Calls to restrict ‘companionship’ businesses exploiting high school girls

May 25, 2016 (Mainichi Japan)

Businesses that provide male customers with varying types of companionship with high school girls dressed in their uniforms should be barred from employing anyone under 18, a Metropolitan Police Department (MPD) expert committee recommended in a May 25 report.

The MPD will now consider concrete measures to regulate the hiring practices of these establishments, referred to colloquially as “JK businesses” from the initials for “joshi kosei,” Japanese for high school girl.

In JK businesses, high school girls provide men with so-called “refreshment” services, which take various forms including massages and sleeping side-by-side in the same bed. Other businesses offer private strolls with the girls. As of at the end of January this year, there were 174 confirmed JK businesses in Tokyo alone.

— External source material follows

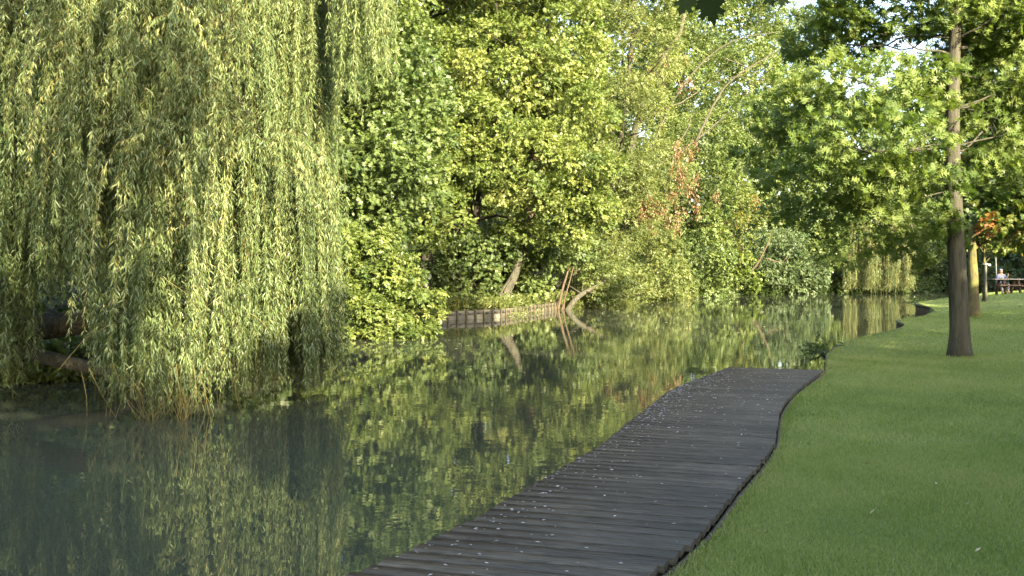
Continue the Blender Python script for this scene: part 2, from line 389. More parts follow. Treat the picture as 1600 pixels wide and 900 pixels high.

On the surface, the businesses do not provide any illegal services. However, sexual assaults on the girls have been reported, and the MPD has been considering countermeasures.

In addition to recommending banning JK businesses from hiring anyone under 18, the expert committee report calls for requiring the businesses entering the industry to register with the Tokyo Metropolitan Safety Commission, making it easier to track their activities. The report states that the safety commission should be empowered to issue business suspension orders, and also calls on punishments to be set for violators.

The committee furthermore recommended advising high school girls on the harmful and dangerous nature of JK businesses, stating, “Both legal restrictions and measures to address the social environment of our youth are needed.”

From 2012 to the end of 2015, the MPD uncovered 31 businesses involving 54 people suspected of violating the Labor Standards Act, the Law Regulating Adult Entertainment Businesses, and the Child Welfare Act for allegedly forcing high school girls to provide sexual services.

In related news, an MPD survey found that over 20 percent of Tokyo junior high and high school students say a person would “have no choice” but to consider working for a JK business if they were having money trouble.

The survey was carried out by a think tank on behalf of the MPD in March this year, and received 515 responses.

Some 63 percent of respondents, or 324 students, knew that JK businesses existed. Of those, 49 said they knew someone who works for one. Regarding working for a JK business, 118 students — 23 percent of respondents — said, “There would be no choice in case of financial trouble.”

However, 306 students, or 59 percent of the respondents, stated, “It’s an unacceptable job when considering one’s present and future.”